TASK REQUIREMENTS = Leave out the pictures, then reproduce the rest of the material exactly.

DATA LINES =

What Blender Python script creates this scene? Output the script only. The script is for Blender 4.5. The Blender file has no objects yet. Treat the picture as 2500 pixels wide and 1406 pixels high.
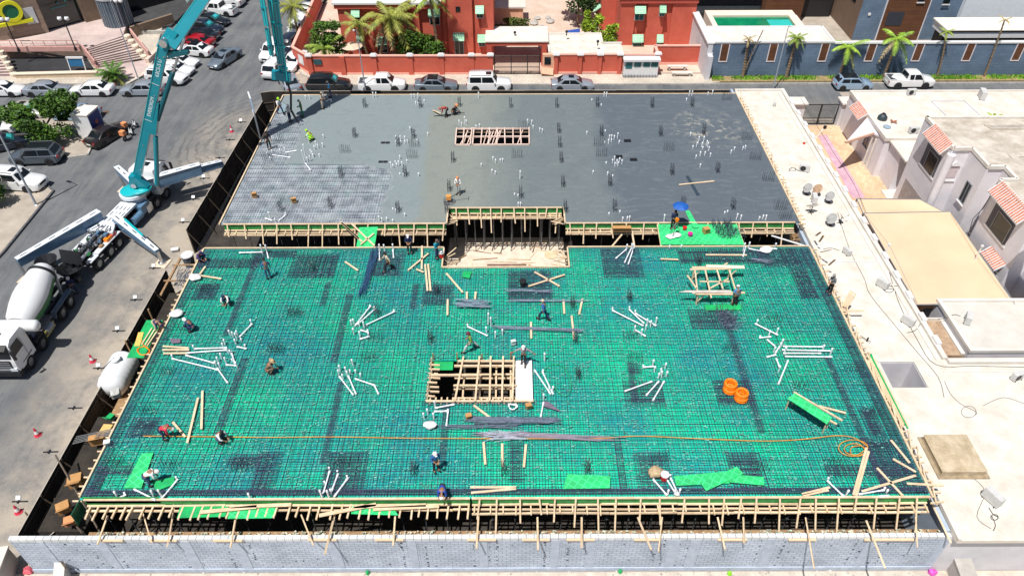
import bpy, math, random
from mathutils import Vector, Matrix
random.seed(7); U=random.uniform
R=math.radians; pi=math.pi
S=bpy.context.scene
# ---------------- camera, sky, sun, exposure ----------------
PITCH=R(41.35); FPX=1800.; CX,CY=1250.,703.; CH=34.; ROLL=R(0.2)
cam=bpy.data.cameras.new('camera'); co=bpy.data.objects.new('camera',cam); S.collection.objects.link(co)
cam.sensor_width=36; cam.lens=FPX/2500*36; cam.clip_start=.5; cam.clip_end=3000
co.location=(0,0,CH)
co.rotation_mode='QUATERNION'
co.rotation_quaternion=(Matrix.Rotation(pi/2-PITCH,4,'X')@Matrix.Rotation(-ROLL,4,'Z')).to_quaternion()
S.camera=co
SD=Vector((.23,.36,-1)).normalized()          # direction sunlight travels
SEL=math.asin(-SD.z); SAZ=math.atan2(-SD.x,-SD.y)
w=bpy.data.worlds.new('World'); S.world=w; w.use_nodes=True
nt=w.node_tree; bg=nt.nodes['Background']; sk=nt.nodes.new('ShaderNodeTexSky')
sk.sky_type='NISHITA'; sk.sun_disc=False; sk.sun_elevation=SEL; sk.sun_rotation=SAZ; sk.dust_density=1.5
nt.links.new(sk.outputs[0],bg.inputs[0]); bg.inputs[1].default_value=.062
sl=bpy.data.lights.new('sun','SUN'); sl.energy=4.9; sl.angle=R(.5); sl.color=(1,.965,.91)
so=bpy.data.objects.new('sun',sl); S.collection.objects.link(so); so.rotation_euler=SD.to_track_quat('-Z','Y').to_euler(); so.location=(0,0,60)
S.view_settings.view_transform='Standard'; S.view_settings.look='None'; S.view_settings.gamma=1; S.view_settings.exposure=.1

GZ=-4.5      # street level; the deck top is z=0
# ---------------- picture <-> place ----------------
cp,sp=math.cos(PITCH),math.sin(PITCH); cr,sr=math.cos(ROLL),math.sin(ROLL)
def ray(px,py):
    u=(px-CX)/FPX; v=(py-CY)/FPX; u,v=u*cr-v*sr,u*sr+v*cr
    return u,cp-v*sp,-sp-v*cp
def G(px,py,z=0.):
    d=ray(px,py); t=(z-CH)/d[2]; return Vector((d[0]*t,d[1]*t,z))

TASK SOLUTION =
What Blender Python script creates this scene? Output the script only. The script is for Blender 4.5. The Blender file has no objects yet. Treat the picture as 2500 pixels wide and 1406 pixels high.
import bpy, math, random
from mathutils import Vector, Matrix
random.seed(7); U=random.uniform
R=math.radians; pi=math.pi
S=bpy.context.scene
# ---------------- camera, sky, sun, exposure ----------------
PITCH=R(41.35); FPX=1800.; CX,CY=1250.,703.; CH=34.; ROLL=R(0.2)
cam=bpy.data.cameras.new('camera'); co=bpy.data.objects.new('camera',cam); S.collection.objects.link(co)
cam.sensor_width=36; cam.lens=FPX/2500*36; cam.clip_start=.5; cam.clip_end=3000
co.location=(0,0,CH)
co.rotation_mode='QUATERNION'
co.rotation_quaternion=(Matrix.Rotation(pi/2-PITCH,4,'X')@Matrix.Rotation(-ROLL,4,'Z')).to_quaternion()
S.camera=co
SD=Vector((.23,.36,-1)).normalized()          # direction sunlight travels
SEL=math.asin(-SD.z); SAZ=math.atan2(-SD.x,-SD.y)
w=bpy.data.worlds.new('World'); S.world=w; w.use_nodes=True
nt=w.node_tree; bg=nt.nodes['Background']; sk=nt.nodes.new('ShaderNodeTexSky')
sk.sky_type='NISHITA'; sk.sun_disc=False; sk.sun_elevation=SEL; sk.sun_rotation=SAZ; sk.dust_density=1.5
nt.links.new(sk.outputs[0],bg.inputs[0]); bg.inputs[1].default_value=.062
sl=bpy.data.lights.new('sun','SUN'); sl.energy=4.9; sl.angle=R(.5); sl.color=(1,.965,.91)
so=bpy.data.objects.new('sun',sl); S.collection.objects.link(so); so.rotation_euler=SD.to_track_quat('-Z','Y').to_euler(); so.location=(0,0,60)
S.view_settings.view_transform='Standard'; S.view_settings.look='None'; S.view_settings.gamma=1; S.view_settings.exposure=.1

GZ=-4.5      # street level; the deck top is z=0
# ---------------- picture <-> place ----------------
cp,sp=math.cos(PITCH),math.sin(PITCH); cr,sr=math.cos(ROLL),math.sin(ROLL)
def ray(px,py):
    u=(px-CX)/FPX; v=(py-CY)/FPX; u,v=u*cr-v*sr,u*sr+v*cr
    return u,cp-v*sp,-sp-v*cp
def G(px,py,z=0.):
    d=ray(px,py); t=(z-CH)/d[2]; return Vector((d[0]*t,d[1]*t,z))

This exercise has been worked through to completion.